Frequently Asked Questions




Community boards play an important role in improving the quality of life for all New Yorkers, but many people don't know a lot about them or how they operate. Browse this page to discover how your community board can help you, and how you may be able to help your community board.  

Community Boards (CBs) & City Government


New Yorkers elect the Mayor, Borough Presidents, City Council Members, Public Advocate, and Comptroller. These officials are collectively responsible for overseeing City government, either directly or through their appointees. The City Charter defines the authority of each official or body, including community boards, and the relationships among them.

The Mayor


The Mayor is the City's chief executive officer, setting the agenda for the City and its finances and appointing Deputy Mayors and heads of agencies to carry out policies. With regard to community boards, the Mayor ensures that City agencies cooperate with community boards in all matters affecting local services and complaints, proposes the level of financial support for community boards, and provides general assistance as needed.

The City Council


The City Council is NYC's legislative body. There are 51 elected members, one from each council district. Besides enacting legislation, the City Council approves the City's budget and has oversight powers for the activities of City agencies. Council Members are closely involved with community boards in the districts they represent and serve as members of their boards' District Service Cabinets.

The Borough President


The Borough President appoints the members of community boards for two-year terms, reviews and makes recommendations on ULURP (Uniform Land Use Review Procedure) applications, maintains planning and budget offices, administers training to community board members and serves as chairperson of the Borough Board and Borough Service Cabinet.

For more information on NYC's Borough Presidents, visit their websites.   

Board Composition & Membership


Community boards are local representative bodies. There are 59 community boards throughout the City, and each one consists of up to 50 unsalaried members, half of whom are nominated by their district's City Council members. Board members are selected and appointed by the Borough Presidents from among active, involved people of each community and must reside, work, or have some other significant interest in the community.


Each community board is led by a District Manager who establishes an office, hires staff, and implements procedures to improve the delivery of City services to the district. While the main responsibility of the board office is to receive complaints from community residents, they also maintain other duties, such as processing permits for block parties and street fairs.


Many boards choose to provide additional services and manage special projects that cater to specific community needs, including organizing tenants associations, coordinating neighborhood cleanup programs, and more.   


FAQ's About Community Boards

What are the Responsibilities of a Community Board?


Community boards have a variety of responsibilities, including but not limited to:

  • Dealing with land use and zoning issues. CBs have an important advisory role and must be consulted on the placement of most municipal facilities in the community. Applications for a change in or variance from the zoning resolution must come before the board for review, and the board's position is considered in the final determination.
  • Assessing the needs of their own neighborhoods.
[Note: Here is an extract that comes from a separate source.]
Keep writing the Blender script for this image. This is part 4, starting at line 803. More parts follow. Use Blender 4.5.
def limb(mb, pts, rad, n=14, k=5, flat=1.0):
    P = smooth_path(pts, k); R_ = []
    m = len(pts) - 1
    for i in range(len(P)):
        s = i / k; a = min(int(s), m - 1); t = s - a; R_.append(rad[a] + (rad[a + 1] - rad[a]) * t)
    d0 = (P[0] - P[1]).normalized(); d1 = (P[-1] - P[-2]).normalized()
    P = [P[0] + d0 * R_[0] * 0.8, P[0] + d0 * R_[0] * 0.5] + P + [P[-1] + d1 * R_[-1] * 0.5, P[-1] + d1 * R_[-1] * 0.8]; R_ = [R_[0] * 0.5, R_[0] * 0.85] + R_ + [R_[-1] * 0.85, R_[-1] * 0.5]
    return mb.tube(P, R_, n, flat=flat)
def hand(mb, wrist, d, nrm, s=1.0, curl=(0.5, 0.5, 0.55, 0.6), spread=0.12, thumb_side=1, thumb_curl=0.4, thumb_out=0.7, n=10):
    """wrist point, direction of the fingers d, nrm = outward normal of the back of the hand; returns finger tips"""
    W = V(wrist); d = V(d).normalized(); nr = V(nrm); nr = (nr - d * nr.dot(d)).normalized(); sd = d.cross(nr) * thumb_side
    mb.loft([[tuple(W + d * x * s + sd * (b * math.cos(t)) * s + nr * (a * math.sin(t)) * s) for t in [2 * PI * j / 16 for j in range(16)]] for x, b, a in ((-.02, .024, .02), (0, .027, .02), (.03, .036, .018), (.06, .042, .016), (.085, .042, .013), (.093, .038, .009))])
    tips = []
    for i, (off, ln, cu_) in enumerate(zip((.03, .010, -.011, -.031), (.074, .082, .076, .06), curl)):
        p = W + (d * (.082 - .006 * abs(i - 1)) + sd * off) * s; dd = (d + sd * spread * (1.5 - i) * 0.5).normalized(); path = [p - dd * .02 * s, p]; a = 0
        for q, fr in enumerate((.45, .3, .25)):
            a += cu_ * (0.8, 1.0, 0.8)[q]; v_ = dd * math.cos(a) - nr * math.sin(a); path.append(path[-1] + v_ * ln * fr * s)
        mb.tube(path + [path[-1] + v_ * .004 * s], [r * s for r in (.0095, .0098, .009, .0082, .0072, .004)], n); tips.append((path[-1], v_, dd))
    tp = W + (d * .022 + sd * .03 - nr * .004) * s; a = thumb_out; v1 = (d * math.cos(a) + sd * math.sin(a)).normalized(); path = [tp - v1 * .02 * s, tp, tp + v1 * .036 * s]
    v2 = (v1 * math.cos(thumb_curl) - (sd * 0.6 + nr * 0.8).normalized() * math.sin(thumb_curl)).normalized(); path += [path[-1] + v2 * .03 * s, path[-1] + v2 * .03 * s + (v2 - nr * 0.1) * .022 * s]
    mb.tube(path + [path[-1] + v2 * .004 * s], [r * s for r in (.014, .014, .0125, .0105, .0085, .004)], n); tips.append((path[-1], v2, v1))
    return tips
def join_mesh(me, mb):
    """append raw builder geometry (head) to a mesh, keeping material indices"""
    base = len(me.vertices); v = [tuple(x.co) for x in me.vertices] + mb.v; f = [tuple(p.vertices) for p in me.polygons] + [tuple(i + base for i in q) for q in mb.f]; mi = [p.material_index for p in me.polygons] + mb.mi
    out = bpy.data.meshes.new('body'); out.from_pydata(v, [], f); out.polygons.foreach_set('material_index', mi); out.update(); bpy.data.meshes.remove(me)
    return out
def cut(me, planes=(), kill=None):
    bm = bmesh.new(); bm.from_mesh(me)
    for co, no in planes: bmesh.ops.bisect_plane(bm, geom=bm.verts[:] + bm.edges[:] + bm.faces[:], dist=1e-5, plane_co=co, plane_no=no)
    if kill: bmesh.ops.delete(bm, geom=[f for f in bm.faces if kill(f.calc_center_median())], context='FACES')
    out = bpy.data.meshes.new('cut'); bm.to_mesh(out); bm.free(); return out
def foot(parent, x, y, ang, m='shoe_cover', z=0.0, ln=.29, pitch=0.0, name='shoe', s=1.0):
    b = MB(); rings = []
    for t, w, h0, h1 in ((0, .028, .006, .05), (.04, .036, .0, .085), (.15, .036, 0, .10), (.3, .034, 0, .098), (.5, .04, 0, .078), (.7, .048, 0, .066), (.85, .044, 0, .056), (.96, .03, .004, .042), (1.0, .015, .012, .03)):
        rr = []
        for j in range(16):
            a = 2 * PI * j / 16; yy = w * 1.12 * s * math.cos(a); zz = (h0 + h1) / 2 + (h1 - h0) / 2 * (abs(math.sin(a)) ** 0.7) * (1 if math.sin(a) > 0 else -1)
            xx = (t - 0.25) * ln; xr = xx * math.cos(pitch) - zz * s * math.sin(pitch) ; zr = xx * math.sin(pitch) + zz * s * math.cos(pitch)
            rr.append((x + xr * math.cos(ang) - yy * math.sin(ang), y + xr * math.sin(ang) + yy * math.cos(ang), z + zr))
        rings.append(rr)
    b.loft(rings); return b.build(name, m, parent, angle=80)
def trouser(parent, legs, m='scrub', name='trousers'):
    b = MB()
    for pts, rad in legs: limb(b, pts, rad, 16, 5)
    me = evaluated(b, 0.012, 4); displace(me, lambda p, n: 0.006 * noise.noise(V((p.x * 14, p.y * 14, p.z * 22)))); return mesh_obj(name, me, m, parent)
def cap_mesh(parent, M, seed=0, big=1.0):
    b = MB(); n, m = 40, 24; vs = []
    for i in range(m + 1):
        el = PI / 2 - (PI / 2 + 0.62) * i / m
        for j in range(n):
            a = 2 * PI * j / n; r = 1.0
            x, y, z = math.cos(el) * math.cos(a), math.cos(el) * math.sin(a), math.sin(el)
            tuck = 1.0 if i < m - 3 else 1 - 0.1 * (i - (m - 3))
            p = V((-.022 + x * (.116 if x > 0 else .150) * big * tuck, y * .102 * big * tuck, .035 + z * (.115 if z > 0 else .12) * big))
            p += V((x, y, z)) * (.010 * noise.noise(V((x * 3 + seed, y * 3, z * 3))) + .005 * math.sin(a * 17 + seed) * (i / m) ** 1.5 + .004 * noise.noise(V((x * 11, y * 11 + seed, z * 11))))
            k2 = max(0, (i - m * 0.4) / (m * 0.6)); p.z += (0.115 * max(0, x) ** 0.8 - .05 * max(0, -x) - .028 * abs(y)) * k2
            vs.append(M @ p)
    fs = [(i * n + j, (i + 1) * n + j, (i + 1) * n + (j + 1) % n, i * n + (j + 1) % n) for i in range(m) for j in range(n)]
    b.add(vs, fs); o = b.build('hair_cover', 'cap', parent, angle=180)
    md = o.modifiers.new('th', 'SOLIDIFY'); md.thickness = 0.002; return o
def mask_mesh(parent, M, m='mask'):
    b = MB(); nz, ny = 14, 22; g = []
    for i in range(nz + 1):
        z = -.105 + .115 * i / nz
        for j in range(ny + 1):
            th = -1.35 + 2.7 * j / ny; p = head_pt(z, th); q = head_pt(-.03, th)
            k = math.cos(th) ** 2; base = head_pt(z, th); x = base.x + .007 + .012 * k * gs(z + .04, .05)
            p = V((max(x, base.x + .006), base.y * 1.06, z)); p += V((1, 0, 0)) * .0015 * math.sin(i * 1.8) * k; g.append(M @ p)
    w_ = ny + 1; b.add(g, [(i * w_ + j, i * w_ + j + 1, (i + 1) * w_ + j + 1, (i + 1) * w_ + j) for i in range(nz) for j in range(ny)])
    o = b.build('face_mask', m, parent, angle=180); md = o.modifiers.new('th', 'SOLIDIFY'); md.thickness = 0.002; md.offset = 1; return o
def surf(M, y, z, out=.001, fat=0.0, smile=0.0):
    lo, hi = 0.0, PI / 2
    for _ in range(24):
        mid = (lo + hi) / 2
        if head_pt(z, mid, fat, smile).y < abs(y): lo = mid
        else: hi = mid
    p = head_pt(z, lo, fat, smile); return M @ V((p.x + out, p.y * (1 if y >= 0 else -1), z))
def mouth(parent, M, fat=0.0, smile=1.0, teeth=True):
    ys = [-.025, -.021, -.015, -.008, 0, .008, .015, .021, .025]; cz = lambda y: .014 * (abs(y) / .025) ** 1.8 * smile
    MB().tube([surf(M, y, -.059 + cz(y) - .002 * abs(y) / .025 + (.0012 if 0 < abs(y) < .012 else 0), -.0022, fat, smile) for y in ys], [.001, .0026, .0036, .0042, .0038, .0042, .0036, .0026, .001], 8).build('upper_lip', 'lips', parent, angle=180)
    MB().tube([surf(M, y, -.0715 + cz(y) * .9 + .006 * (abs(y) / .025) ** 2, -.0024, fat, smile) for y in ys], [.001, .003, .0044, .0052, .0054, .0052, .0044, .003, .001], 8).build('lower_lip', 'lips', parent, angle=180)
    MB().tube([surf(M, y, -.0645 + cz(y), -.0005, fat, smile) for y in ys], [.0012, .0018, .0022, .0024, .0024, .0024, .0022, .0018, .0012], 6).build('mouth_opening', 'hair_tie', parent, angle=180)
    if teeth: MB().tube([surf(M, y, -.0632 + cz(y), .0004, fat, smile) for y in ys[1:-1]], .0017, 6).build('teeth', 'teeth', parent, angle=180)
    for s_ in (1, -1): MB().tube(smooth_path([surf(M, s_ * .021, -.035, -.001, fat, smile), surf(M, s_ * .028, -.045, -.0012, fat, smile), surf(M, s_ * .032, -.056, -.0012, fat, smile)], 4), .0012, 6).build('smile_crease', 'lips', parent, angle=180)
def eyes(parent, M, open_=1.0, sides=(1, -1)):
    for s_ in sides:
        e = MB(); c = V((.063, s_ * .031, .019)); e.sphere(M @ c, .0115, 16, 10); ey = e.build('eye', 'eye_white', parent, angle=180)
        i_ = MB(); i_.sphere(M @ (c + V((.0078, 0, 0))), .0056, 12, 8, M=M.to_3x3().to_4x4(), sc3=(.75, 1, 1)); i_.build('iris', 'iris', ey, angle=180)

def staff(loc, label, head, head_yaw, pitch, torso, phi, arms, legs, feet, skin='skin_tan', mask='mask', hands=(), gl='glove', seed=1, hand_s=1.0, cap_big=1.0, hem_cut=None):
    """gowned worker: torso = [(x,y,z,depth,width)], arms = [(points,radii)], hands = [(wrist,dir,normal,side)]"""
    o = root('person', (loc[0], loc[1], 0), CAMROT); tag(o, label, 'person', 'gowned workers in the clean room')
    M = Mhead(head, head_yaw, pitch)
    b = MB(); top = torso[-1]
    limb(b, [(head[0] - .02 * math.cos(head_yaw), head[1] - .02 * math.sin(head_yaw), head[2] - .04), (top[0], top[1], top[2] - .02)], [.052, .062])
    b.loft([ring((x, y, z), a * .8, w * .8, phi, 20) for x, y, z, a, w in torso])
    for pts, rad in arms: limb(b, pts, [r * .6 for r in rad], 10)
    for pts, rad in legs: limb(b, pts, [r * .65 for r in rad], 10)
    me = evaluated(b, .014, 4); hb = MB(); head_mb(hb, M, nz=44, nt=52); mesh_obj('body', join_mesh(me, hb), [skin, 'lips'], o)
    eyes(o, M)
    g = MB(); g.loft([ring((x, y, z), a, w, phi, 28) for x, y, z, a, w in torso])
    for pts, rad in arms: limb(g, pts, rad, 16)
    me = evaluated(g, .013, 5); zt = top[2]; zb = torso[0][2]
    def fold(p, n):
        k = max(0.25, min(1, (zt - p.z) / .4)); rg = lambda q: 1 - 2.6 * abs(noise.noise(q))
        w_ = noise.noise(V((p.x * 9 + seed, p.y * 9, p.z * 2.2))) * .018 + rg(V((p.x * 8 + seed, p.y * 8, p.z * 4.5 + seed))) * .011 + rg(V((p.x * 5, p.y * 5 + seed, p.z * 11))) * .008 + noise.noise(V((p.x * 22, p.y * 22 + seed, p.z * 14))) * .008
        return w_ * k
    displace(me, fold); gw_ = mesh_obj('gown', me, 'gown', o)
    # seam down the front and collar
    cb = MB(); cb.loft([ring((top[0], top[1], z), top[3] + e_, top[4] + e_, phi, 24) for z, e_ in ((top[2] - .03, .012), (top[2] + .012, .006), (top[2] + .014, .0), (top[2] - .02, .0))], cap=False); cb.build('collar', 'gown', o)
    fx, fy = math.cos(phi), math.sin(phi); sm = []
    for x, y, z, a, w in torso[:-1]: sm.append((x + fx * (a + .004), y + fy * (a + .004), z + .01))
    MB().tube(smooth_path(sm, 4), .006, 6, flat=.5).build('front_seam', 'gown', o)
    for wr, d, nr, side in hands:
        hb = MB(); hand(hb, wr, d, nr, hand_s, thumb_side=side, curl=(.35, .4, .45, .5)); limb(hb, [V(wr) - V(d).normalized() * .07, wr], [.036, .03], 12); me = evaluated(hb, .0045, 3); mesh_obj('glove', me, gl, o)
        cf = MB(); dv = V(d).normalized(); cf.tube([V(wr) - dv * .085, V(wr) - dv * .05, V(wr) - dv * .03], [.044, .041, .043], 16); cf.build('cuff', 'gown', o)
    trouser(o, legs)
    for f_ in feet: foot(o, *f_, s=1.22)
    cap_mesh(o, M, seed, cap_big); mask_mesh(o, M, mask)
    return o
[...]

CBs assess the needs of their community members and meet with City agencies to make recommendations in the City's budget process.
  • Addressing other community concerns. Any issue that affects part or all of a community, from a traffic problem to deteriorating housing, is a proper concern of community boards.

It is important to note that while community boards serve as advocates for their neighborhood, they do not have the ability to order any City agency or official to perform any task. Despite this limitation, boards are usually successful in resolving the problems they address.  
Who can attend a Community Board Meeting?
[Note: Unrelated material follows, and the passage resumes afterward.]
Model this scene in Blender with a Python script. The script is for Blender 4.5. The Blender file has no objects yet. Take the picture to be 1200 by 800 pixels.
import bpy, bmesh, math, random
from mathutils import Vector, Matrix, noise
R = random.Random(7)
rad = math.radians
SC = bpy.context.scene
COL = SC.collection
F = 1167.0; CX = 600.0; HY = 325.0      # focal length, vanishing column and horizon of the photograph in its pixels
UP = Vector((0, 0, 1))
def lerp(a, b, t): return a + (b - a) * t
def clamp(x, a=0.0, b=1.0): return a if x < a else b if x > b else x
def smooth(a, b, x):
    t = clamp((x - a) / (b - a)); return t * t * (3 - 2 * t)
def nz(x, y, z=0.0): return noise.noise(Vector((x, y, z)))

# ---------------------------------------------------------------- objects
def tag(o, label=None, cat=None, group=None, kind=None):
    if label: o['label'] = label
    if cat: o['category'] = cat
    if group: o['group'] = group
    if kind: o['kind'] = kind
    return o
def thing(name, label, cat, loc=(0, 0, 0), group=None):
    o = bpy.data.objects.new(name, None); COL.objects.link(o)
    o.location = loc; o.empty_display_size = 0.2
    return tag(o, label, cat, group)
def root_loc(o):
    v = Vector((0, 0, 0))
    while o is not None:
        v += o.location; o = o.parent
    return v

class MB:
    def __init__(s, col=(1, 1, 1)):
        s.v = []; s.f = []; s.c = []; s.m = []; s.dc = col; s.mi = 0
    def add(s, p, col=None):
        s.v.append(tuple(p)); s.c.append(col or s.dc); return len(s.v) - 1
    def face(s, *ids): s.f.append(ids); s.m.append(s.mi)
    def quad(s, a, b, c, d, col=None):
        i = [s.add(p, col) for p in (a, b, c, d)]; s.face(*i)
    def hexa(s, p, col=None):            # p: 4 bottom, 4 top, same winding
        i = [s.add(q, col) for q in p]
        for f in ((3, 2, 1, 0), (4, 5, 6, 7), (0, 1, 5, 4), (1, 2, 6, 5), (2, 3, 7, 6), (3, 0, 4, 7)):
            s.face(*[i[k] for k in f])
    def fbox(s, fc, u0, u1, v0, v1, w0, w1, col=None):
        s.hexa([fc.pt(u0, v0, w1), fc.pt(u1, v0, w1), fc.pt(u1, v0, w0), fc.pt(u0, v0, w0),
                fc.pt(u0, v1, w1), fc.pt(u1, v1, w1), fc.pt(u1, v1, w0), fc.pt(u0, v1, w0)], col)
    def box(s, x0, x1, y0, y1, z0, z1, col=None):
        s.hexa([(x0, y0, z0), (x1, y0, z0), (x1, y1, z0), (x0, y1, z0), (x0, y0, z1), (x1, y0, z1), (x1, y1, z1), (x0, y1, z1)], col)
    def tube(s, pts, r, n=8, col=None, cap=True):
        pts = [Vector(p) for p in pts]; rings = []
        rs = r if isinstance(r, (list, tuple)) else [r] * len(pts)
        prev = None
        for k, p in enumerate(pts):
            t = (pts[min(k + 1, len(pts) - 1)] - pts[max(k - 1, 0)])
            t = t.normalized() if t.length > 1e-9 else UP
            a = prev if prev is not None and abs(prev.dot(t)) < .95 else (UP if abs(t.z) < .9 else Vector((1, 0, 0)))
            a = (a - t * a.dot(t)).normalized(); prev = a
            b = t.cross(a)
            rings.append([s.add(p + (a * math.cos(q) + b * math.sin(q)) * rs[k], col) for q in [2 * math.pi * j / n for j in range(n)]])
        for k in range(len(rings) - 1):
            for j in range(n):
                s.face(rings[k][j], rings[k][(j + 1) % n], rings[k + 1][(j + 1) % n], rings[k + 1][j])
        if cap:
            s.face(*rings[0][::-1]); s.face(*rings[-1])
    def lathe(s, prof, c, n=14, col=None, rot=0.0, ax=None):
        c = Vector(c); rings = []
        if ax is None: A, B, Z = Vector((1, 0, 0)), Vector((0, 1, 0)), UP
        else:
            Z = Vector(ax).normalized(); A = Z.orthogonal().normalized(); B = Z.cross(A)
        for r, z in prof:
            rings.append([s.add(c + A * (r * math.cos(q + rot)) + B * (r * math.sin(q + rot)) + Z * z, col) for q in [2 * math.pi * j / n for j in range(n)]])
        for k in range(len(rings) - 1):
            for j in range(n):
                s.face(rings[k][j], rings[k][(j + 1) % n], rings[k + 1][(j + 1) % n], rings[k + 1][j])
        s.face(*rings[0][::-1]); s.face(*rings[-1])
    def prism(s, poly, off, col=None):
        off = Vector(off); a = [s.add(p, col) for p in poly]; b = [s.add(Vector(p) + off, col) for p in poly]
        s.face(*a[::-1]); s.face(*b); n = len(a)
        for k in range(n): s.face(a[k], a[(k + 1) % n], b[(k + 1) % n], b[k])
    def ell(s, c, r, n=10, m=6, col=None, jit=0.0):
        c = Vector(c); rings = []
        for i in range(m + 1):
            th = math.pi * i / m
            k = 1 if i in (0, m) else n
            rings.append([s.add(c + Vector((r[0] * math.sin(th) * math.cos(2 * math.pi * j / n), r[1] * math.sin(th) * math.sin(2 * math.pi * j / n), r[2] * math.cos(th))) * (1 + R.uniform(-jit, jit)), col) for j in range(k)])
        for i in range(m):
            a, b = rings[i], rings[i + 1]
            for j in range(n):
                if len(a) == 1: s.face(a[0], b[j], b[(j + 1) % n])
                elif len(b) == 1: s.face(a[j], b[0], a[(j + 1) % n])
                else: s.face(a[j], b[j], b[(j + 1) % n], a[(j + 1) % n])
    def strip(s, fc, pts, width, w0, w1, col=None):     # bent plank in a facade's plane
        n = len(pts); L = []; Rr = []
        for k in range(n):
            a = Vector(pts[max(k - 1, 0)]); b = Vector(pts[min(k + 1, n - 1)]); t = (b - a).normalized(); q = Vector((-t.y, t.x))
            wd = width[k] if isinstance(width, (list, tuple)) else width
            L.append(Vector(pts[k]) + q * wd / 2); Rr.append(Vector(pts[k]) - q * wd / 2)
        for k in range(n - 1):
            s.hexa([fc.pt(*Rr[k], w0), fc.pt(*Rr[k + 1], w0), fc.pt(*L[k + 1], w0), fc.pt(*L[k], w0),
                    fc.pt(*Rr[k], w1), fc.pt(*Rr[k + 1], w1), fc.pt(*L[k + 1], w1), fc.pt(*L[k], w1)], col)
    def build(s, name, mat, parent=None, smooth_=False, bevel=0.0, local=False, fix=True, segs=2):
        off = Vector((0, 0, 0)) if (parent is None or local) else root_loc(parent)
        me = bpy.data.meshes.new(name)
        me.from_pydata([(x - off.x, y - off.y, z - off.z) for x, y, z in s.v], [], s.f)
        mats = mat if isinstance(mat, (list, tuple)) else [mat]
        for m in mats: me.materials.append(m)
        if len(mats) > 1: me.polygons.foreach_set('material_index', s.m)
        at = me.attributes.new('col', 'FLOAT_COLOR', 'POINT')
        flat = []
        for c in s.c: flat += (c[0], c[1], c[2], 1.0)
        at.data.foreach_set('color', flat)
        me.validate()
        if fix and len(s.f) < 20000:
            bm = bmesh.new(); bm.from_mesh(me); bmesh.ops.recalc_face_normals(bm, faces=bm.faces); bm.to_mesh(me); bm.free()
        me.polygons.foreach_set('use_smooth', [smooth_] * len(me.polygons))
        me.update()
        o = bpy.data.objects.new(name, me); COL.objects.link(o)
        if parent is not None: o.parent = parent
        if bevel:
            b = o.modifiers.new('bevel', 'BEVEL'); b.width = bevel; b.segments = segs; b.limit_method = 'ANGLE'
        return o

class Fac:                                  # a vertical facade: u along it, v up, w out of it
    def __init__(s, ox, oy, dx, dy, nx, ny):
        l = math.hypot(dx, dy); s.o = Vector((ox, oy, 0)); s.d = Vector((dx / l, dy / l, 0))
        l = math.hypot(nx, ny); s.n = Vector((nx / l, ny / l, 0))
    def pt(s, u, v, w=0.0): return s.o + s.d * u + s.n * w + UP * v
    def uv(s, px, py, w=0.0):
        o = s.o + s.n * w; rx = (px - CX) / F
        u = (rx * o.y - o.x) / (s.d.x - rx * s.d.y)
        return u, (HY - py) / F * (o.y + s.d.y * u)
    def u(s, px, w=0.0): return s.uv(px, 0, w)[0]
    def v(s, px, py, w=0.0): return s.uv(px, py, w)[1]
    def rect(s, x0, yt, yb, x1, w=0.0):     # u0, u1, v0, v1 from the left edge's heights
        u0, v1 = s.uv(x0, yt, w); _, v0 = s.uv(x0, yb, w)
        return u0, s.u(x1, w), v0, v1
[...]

Anyone can attend a community board meeting! Board meetings occur once a month and are open to the public. At these meetings, members address items of concern to the community and hear from attendees. Boards regularly conduct additional public hearings - on the City's budget, land use matters, etc. - to give community members the opportunity to express their opinions and concerns.  
What role do the Committees of a Community Board play?


Board committees do most of the planning and work on the issues that are brought to action at community board meetings. Each community board establishes the committee structure and procedures it feels will best meet the needs of its district. Committees may be functional committees that deal with specific Charter mandates (e.g. "Land Use Review" and "Budget" committees) or agency committees that relate to a particular agency (e.g. "Police" and "Sanitation" committees), among other structures. Non-board members may apply to join or work on board committees, which helps provide additional expertise and manpower.  
What is the Borough Board?


The Borough Board consists of the Borough President, Council Members representing the borough, and the chairpersons of all the community boards in the borough (who may vote only on matters directly affecting their community districts). The Borough Board has the power to initiate and review comprehensive or special purpose plans for the borough and is responsible for preparing a comprehensive statement of expenses and capital budget priorities for the borough as well as mediating any disputes between community boards.  
What is the Borough Service Cabinet?


The Borough Service Cabinet consists of the Borough President and borough officials that are appointed by the head of each City agency that delivers services to the borough. The Borough Service Cabinet coordinates service delivery functions and agency programs, considers interagency problems that impede delivery of City services, and consults with residents to plan and develop programs that address their needs and priorities.